Taylor’s conviction was for crimes against humanity and war crimes in Sierra Leone. But the conviction reminded Liberians of the horrible similar crimes committed in their country by Taylor and his forces.

Charles Taylor (Rebel leader)
Charles Taylor, President of Liberia

An expert on Liberia stated that in “Liberia, Mr. Taylor fought a brutal campaign against West African peacekeepers and other armed factions. As many as 250,000 Liberians out of a prewar population of just over [3,000,000] lost their lives, while more than [1,000,000] others became refugees — crimes for which no one has yet been held accountable. An internationally brokered peace deal in 1997 led to the travesty of a frightened population’s electing Mr. Taylor president for fear of what would happen if he did not get his way. He was driven from power only in 2003.” Moreover, “many of his closest former associates remain at large and active in public life . . . . Mr. Taylor’s ex-wife, Jewel Howard Taylor, who filed for divorce after his fall from power in part to protect her assets from international sanctions, is a member of the Liberian Senate. So is Prince Y. Johnson, a onetime Taylor ally who literally butchered President Samuel K. Doe at the start of the civil war and was so certain of his impunity that he had the entire episode videotaped for posterity. Far from becoming a pariah, Mr. Johnson played kingmaker in Liberia’s presidential election last year, delivering the bloc of votes that assured President Ellen Johnson Sirleaf a second term.”

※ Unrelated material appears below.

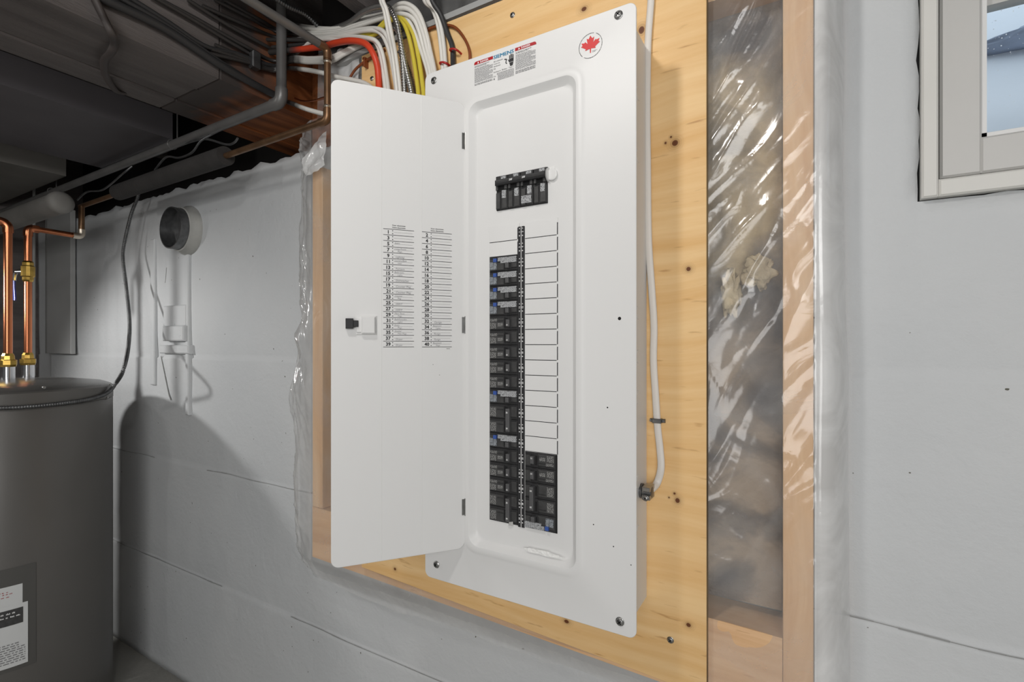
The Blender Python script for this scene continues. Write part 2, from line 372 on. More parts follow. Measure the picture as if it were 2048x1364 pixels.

The previously mentioned New York Times editorial said that Taylor now “must also be held accountable for his role in Liberia’s 14-year civil war. Liberia needs to enact the legislation to bring him, and the other murderous warlords from that era, to trial either in Liberian or international courts.”

Amnesty International and Human Rights Watch also remembered that Taylor and his forces had committed grave crimes in his native Liberia, but had not been subject to any criminal prosecutions for those crimes. Said AI, “during “the 14-year Liberian civil war that raged while Taylor was first the leader of one of the numerous armed opposition groups and later the President, all parties to the conflict committed war crimes and crimes against humanity, including murders along ethnic lines, as well as torture, rapes and other crimes of sexual violence, abductions, and recruitment and use child soldiers.” After the end of the civil war, AI said the Liberian Truth and Reconciliation commission had recommended “that a criminal tribunal be established to prosecute people identified as responsible for crimes under international law [but that it] is yet to be implemented, as are most TRC recommendations on legal and other institutional reforms, accountability, and reparations.  The lack of justice for the victims of the Liberian conflict is shocking. The government of Liberia must end the reign of impunity by enacting the necessary legislation and acting on its duty to investigate and prosecute alleged perpetrators.”

Finally, two African observers commented that justice having “had to come from international courts does not reflect well on . . .  Liberia in particular. The process exposes the failure by Liberians to provide themselves with a legal and judiciary system capable of effectively administering justice.” More generally “the verdict and the process should be a wakeup call to Africans. The successful conviction for such crimes is a glaring example of the failure of Africans to govern themselves effectively. . . . Africans must focus on building strong institutions to deal with human rights violations ourselves . . . .” On the other hand, the conviction “informs future Liberian, and indeed African, dictators and tyrants that they cannot escape justice by hedging their bets on a dysfunctional domestic legal system. Where national systems are incapable of adequately and effectively prosecuting leaders who engage in wanton violations of human rights, citizens can look to the international criminal court for justice.”